▸ Stated problem:
Determine how many lines contain the string "follow" and reply with that number alone.

begin Data shown

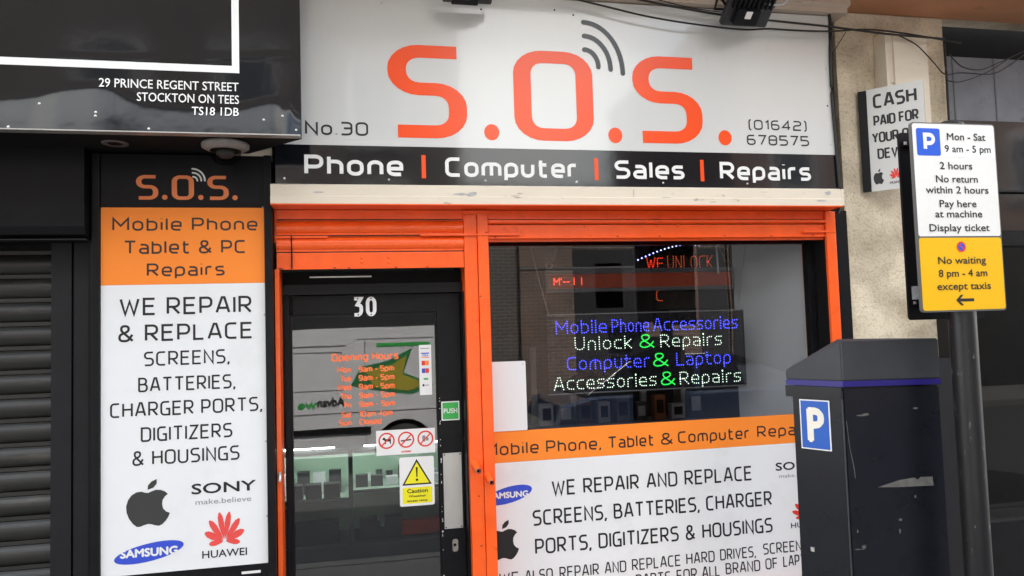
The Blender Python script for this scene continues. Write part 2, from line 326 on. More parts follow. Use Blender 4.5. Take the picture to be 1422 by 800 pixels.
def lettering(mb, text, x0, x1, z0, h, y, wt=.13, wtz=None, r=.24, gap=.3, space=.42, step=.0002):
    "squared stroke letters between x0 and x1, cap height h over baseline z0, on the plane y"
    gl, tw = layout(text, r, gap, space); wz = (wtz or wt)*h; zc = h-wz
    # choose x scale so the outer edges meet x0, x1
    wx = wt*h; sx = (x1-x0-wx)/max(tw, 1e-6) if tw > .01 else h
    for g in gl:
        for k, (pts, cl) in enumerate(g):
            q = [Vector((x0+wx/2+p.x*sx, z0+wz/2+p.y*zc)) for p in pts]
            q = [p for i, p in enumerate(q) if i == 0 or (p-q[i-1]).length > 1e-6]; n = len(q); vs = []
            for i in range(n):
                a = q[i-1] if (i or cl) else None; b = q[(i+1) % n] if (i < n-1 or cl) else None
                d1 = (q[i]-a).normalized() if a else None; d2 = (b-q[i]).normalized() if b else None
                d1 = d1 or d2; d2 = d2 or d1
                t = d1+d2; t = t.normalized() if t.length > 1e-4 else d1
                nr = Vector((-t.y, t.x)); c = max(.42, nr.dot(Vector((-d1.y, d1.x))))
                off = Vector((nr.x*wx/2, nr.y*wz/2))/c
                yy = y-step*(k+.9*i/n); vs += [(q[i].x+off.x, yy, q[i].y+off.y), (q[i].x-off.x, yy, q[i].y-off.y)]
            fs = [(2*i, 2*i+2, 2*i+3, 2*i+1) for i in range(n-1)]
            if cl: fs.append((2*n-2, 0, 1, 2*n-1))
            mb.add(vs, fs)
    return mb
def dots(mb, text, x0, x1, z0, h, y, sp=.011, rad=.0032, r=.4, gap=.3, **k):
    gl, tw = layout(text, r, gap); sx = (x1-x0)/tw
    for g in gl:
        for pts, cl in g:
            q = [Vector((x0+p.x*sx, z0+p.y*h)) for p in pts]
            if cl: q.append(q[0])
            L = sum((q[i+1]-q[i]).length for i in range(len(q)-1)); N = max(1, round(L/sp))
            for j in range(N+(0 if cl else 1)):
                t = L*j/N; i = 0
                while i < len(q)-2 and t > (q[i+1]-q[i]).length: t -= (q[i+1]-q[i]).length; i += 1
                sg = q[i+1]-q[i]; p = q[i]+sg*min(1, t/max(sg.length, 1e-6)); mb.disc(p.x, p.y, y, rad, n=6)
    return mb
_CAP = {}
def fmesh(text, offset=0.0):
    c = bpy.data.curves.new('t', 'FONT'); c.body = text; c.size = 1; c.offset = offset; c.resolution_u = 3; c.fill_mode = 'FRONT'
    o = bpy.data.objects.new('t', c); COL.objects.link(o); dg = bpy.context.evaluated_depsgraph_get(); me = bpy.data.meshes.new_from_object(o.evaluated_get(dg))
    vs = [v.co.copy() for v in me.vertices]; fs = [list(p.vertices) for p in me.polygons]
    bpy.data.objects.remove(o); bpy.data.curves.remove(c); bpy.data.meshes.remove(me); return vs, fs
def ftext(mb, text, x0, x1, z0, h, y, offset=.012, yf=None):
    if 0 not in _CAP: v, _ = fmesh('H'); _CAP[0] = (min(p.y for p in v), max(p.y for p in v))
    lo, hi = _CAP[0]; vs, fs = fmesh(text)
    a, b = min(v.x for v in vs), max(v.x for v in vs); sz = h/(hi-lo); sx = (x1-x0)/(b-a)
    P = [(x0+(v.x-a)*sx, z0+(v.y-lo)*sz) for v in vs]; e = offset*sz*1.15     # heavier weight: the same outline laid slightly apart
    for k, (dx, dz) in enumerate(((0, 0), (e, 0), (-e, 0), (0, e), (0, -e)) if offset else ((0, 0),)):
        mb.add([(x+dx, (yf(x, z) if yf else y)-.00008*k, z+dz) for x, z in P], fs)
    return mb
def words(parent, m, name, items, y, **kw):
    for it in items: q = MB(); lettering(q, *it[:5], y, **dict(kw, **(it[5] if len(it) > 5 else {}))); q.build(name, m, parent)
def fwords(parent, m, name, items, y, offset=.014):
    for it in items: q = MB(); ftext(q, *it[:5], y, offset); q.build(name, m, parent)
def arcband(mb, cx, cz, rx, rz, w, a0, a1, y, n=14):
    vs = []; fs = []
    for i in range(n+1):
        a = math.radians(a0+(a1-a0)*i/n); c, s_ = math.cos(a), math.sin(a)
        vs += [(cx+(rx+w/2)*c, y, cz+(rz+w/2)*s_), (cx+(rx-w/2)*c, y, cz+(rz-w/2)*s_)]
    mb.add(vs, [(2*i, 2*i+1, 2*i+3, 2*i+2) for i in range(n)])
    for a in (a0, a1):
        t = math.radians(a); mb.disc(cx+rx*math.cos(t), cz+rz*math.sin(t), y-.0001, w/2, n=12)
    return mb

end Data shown
begin Data shown

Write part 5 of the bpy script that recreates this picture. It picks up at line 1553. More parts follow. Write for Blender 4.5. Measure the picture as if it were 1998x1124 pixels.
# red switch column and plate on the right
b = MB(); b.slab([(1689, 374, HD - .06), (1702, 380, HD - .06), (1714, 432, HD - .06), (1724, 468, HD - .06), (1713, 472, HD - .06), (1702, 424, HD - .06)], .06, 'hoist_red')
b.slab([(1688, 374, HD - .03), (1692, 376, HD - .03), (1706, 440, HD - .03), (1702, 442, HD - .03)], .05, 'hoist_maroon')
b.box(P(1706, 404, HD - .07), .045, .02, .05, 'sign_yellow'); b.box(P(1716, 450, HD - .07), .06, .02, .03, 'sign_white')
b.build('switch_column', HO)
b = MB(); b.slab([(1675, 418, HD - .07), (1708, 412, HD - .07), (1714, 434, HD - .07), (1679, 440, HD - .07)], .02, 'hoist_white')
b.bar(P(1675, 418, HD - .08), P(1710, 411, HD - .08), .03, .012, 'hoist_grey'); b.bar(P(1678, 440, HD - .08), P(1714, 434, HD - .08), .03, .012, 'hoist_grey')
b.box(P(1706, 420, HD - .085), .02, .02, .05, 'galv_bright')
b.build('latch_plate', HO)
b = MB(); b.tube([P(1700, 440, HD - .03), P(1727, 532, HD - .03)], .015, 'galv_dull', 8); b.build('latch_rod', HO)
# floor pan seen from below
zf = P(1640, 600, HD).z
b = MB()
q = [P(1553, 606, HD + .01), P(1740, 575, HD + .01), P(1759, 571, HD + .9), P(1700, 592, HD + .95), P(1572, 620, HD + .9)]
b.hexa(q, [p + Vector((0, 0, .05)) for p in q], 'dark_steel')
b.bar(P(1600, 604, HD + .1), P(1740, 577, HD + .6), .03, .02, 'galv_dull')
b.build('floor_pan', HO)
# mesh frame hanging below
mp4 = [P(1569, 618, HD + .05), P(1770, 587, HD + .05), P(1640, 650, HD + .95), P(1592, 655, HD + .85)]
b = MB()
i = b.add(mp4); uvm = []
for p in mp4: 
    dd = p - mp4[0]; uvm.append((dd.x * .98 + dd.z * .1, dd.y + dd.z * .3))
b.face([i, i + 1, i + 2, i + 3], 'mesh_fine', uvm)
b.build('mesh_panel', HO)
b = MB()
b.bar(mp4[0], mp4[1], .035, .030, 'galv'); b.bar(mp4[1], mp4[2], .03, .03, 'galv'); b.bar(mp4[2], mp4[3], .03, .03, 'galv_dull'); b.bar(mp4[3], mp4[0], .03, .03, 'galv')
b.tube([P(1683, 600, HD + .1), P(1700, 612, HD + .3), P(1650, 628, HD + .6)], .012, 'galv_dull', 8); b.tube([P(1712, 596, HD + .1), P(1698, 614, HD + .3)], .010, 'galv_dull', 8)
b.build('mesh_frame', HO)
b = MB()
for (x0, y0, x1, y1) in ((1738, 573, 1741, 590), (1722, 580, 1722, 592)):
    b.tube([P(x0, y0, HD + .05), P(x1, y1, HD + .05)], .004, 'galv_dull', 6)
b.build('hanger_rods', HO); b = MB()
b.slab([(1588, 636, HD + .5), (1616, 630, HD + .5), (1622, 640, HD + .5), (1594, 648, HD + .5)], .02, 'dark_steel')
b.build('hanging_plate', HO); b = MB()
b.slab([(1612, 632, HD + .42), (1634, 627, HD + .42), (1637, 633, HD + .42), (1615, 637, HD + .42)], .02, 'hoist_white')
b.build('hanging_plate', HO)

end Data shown

▸ Reply to the task:
2